#### DATASET EXCERPT

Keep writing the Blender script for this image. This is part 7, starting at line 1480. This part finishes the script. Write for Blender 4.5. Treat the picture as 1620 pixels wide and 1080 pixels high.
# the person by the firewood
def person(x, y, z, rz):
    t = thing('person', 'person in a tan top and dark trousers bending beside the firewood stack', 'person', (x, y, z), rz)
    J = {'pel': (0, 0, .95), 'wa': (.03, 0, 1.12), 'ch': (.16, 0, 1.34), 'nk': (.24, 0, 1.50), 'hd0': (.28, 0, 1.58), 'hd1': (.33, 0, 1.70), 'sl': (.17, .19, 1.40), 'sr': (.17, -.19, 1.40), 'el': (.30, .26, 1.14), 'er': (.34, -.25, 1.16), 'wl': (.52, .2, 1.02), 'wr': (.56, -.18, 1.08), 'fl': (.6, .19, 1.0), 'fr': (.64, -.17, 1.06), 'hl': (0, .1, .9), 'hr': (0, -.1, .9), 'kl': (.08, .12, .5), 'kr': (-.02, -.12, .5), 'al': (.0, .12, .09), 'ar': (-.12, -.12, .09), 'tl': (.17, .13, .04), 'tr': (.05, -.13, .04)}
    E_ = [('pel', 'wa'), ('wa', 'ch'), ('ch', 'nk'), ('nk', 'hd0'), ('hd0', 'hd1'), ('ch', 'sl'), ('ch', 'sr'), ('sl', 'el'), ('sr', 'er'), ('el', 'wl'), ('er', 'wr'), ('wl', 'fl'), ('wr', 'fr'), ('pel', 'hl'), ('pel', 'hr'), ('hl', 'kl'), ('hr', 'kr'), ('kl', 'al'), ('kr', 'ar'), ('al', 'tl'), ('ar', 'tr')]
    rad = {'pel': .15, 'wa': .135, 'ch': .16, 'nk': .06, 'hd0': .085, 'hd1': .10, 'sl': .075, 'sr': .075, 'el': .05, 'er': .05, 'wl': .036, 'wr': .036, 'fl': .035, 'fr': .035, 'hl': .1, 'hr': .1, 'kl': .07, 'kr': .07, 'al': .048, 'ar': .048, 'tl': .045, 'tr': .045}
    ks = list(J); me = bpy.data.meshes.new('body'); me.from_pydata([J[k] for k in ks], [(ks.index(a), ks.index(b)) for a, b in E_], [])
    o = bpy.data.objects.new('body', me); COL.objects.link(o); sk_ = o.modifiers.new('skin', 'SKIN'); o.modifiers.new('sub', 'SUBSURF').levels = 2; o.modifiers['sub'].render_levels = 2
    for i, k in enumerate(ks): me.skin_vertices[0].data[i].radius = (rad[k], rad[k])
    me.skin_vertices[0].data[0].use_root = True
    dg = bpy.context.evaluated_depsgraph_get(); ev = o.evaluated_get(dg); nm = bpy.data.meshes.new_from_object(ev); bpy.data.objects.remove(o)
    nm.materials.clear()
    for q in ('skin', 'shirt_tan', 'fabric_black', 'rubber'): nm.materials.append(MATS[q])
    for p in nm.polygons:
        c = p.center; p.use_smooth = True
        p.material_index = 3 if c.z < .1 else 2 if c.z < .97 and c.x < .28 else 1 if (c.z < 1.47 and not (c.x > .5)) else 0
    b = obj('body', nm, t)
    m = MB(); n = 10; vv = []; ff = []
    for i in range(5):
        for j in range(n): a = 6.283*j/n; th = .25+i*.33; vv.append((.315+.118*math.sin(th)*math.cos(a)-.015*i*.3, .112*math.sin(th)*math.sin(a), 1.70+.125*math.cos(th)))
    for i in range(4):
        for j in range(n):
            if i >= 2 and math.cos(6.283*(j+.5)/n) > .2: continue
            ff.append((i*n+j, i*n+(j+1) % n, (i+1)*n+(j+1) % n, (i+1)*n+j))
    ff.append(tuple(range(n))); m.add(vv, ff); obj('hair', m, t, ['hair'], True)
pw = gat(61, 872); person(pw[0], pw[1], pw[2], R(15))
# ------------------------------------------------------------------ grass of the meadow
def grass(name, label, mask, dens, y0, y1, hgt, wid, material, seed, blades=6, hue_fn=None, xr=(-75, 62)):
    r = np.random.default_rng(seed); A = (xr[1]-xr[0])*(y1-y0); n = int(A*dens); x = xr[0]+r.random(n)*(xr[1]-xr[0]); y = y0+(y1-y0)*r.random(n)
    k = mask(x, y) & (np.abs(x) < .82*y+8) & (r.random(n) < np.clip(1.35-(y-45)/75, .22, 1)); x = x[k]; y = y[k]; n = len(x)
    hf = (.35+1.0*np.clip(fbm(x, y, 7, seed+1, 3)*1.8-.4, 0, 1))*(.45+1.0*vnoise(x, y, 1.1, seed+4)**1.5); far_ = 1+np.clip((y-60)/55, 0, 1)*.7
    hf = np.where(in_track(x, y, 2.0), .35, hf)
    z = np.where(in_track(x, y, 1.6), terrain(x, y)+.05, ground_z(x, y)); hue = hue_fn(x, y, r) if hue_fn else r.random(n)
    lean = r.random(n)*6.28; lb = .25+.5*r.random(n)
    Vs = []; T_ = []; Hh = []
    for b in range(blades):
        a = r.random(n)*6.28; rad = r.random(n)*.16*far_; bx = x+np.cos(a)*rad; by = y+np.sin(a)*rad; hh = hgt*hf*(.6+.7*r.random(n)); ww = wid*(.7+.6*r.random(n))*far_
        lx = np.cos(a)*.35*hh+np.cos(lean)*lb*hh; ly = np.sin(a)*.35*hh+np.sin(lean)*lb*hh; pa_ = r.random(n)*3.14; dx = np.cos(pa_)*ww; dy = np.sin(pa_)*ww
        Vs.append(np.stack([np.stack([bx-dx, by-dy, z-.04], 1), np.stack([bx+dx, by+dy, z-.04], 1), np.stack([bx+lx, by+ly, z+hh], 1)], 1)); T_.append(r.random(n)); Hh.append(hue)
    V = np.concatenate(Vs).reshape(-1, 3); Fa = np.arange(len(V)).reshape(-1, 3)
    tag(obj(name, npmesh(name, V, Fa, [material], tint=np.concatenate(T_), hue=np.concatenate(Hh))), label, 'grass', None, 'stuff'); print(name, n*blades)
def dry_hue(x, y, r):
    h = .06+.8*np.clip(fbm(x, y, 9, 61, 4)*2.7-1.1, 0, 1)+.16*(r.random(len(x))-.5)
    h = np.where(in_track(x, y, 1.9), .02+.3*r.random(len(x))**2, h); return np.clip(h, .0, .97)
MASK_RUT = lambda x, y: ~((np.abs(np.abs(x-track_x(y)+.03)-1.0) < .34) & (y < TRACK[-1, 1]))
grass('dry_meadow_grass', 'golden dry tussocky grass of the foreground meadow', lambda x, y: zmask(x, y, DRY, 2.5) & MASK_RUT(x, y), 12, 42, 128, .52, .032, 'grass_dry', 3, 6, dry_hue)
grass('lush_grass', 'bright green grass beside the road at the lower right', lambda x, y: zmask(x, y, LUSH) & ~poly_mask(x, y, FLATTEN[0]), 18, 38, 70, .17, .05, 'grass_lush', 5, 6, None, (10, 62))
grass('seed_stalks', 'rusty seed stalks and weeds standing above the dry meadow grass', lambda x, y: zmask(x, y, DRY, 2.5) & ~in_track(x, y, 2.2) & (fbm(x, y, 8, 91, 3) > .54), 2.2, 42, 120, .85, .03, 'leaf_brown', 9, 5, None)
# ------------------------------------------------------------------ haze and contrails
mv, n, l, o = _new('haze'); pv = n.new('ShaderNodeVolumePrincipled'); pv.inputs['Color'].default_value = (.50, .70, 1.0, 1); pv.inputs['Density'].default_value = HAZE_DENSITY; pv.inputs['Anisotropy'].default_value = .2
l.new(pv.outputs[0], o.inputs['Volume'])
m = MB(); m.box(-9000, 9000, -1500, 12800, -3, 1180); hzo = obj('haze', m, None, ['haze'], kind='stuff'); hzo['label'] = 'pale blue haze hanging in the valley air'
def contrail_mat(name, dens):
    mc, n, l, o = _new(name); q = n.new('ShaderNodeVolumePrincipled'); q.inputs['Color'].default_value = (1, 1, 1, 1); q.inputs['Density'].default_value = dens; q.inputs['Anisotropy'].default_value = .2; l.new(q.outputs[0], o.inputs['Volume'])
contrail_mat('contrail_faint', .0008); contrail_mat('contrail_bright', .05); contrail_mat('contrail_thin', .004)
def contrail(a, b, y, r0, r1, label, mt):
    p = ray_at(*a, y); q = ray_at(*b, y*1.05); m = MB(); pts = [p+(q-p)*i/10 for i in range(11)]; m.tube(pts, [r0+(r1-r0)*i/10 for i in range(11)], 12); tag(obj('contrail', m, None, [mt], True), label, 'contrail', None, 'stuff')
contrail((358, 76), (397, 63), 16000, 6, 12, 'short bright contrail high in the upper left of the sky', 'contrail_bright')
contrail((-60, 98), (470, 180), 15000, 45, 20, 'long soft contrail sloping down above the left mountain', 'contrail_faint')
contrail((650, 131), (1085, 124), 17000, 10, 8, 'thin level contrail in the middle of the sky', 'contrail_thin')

########

SET EXERCISE: Identify lines with the string "high". Copy each one.

ANSWER TO THE TASK:
Keep writing the Blender script for this image. This is part 7, starting at line 1480. This part finishes the script. Write for Blender 4.5. Treat the picture as 1620 pixels wide and 1080 pixels high.
contrail((358, 76), (397, 63), 16000, 6, 12, 'short bright contrail high in the upper left of the sky', 'contrail_bright')